If you are looking toward the future, but know your child is not yet ready, there are things you can do.

Some ideas to help them get ready:

Play a variety of music in the car, in the house, etc.  This can be accomplished by tuning the radio to different stations, borrowing CDs (cassettes, 8-tracks, records, etc.) from the library or friends or purchasing them.

Go to music concerts.  Many concerts are free or nearly free, especially in the summer.  Again, choose a variety.  Jazz, Big Band, classical, etc.  (Be sure that if you are sitting close to the front at some venues, that you have brought appropriate ear protection!)

Watch concerts on PBS or other TV channels that are music-oriented.  Borrow DVDs from friends or the library that talk about different kinds of music and instrument, play different kinds of music and instruments or showcase various musicians.

Let your kids mess around with instruments.  Ask friends and family what instruments they have gathering dust in their closets.  You might be surprised what you can find.  Ask the friend/family member to give your child a brief instruction on how to “play” the instrument.  Then, being careful to take good care of the instrument, let them experiment with it.  Supervision is recommended!
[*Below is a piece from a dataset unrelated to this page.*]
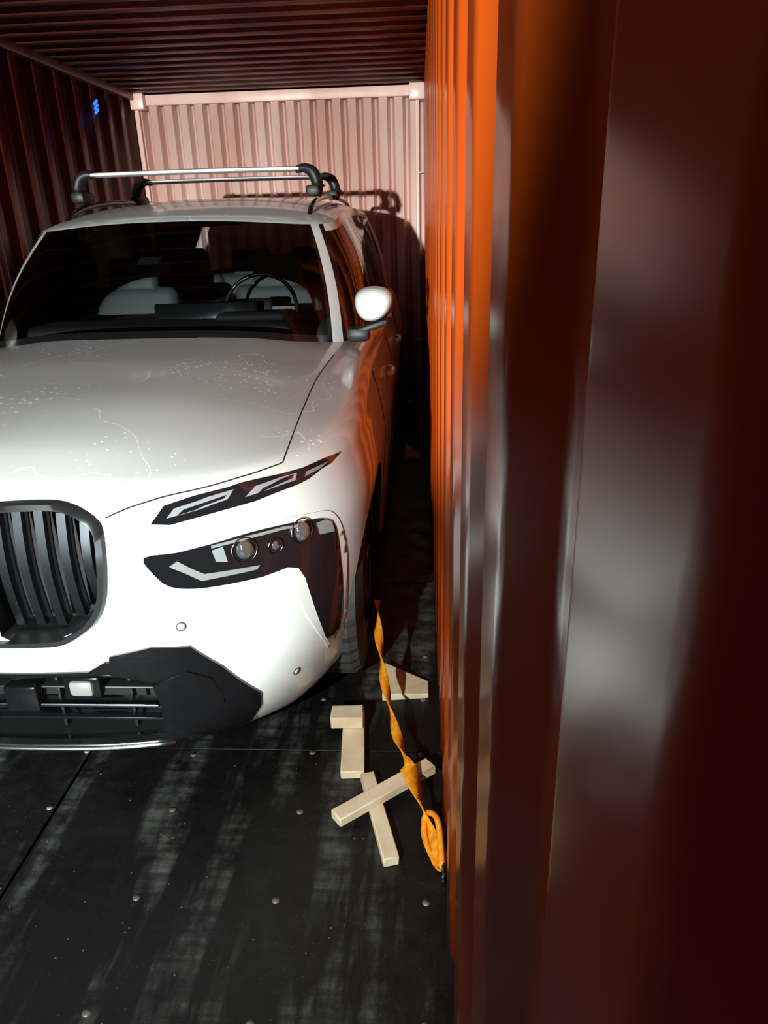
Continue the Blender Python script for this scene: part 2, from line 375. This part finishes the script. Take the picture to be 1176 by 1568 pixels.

Buy a good recorder (the music instrument) and a simple beginner’s book.  This is almost always the first instrument kids are taught to play in the schools.  It is simple to play and can teach basic music and rhythm concepts.

Sing!  Sing to your kids.  Sing with your kids.  Encourage them to sing by themselves.  Make up songs about various things.  Write a song for them or write a new song together.  Create a “family song”.

Even if you have no music talent, you can participate in music.  You can learn to be a good listener and to appreciate good music.  You can learn to discriminate between different genres of music, specific instruments and singers.  Regardless of what kind of a “musician” you are or want your child to be, make an effort to make music a part of your life!

Kimberlee

Photo Credit

Comments

  1. 1

    As a Music Teacher myself, I agree with you :) This is a great article you’ve put together, do you mind if I share it with some prospective students and parents?

  2. 2
    Kimberlee says:

    Nikki, Share away! I did not write it to have it sit there and gather dust! (Do megabites gather dust?) Glad to be of service! Kimberlee

  3. 3
    Nikki H. says:

    Thanks!

  4. 4

    What about kids (like my 3 year old) who are extremely music-oriented and love all instruments? He wanted to take lessons (he calls it going to music school) since before he was two, and though opposed, I took him for a few months at 2 years old (violin) while I was pregnant with my daughter (once a month during my OB visits). I told the teacher that I didn’t want it to be serious, that he could set the pace, and that I didn’t care if he even learned how to play a song or not. I had no problem with stopping lessons at any time if he lost interest. It’s been well over a year since we last took him, and he still longs to go back. Any suggestions?